N. Celebrated the end of Always Being Made New: The Campaign for the ELCA voted on during the 2013 Churchwide Assembly to raise $198 million to help sustain and grow ministries of the Church. In actuality, a total of $250 million was raised!
O. We elected new members to serve on the ELCA Church Council, churchwide committees and boards.  Another observation: we often think of our Church’s Administration in Chicago as a bunch of out of touch people from large cities and the coasts, when in fact, I observed the current members area very ordinary diverse group of individuals including farmers, teachers, pastors, lawyers, homemakers, and retired people representing all regions of the country.
In summary, our ELCA is a very healthy and involved church body in our country, being 3.5 million strong, making it one of the largest Christian churches in the US.  We are known as the church of God’s Work Our Hands. 
Constitutional and policy changes or additions need to be updated by every church and synod; however, nothing is forced upon individual churches. We are given lots of latitude to use the intent of the policies and statements of the church governing body as guidance for ourselves, moving forward. 

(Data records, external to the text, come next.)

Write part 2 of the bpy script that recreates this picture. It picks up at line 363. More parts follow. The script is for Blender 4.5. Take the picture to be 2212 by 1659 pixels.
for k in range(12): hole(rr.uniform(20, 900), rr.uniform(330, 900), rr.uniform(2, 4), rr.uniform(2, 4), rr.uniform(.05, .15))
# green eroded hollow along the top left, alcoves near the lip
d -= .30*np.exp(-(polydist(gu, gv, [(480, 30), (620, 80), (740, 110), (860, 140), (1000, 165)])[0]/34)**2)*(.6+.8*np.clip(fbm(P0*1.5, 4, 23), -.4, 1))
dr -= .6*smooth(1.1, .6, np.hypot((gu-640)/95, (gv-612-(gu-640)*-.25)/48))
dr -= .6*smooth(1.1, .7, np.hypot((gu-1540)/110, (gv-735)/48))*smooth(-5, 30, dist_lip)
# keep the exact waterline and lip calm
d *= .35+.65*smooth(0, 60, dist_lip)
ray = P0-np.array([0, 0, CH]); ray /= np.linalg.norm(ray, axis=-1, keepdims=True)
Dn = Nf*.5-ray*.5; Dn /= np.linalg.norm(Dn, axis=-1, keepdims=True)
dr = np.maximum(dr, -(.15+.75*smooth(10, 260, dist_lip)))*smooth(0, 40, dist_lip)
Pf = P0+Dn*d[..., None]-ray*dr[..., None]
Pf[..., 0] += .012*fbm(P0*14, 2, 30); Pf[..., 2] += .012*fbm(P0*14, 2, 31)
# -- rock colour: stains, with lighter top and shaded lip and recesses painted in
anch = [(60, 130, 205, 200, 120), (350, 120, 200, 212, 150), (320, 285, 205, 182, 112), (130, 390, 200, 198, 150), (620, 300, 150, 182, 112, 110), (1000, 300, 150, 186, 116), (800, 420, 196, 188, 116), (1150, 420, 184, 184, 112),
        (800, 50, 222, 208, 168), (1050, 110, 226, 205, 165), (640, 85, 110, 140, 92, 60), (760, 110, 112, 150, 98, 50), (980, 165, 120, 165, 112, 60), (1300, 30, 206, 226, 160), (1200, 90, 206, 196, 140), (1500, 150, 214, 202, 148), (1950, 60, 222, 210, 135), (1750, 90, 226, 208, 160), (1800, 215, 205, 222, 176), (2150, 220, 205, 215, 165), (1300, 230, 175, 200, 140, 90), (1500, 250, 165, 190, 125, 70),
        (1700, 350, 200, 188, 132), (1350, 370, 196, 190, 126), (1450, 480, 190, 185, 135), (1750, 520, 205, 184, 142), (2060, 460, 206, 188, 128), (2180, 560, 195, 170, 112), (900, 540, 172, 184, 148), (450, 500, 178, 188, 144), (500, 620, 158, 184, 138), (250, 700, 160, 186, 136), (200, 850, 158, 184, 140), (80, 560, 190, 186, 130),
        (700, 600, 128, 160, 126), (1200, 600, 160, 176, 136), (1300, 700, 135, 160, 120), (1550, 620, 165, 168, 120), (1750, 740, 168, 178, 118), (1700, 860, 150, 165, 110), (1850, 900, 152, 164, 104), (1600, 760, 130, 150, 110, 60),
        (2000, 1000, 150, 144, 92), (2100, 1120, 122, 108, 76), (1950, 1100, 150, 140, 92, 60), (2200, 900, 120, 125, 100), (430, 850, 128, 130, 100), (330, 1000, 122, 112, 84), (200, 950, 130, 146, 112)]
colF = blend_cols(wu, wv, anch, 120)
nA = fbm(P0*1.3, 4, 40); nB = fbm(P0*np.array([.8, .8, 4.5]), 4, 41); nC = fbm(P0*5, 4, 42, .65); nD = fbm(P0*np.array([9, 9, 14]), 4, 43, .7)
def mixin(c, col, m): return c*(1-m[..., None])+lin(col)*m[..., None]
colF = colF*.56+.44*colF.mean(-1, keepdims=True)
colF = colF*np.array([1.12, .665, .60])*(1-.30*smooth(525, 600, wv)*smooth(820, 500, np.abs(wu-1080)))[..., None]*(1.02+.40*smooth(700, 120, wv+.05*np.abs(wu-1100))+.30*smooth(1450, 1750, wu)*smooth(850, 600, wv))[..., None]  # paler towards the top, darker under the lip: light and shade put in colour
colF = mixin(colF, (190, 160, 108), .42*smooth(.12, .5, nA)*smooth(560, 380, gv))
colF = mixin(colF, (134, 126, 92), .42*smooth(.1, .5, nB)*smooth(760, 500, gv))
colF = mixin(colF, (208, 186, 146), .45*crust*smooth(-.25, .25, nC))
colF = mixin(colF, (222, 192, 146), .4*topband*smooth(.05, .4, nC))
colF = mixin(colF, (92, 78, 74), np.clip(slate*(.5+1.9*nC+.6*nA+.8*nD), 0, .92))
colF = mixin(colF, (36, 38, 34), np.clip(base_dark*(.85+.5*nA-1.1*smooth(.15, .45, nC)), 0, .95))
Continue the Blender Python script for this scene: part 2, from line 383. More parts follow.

So how do we navigate in this world, where many things have been politicized and it is hard to speak up as Christians, when we see unjust things happening.  This is a hard time.  All of us have our opinions and need to have discussions and deliberations around the topics of immigration, diversity, racisms, violence against others, and interfaith relations, including our Muslim brothers and sisters. These discussions need to be guided by the Gospel and what God wants for us, as we live out our faith, in Love for our God and our neighbor. I, for one, look forward to having more study, discussion, and deliberation in our Parish, about these topics along with the important and more immediate deliberations and decisions we need to make about staffing, program, and budgets for Tri-County Ministry.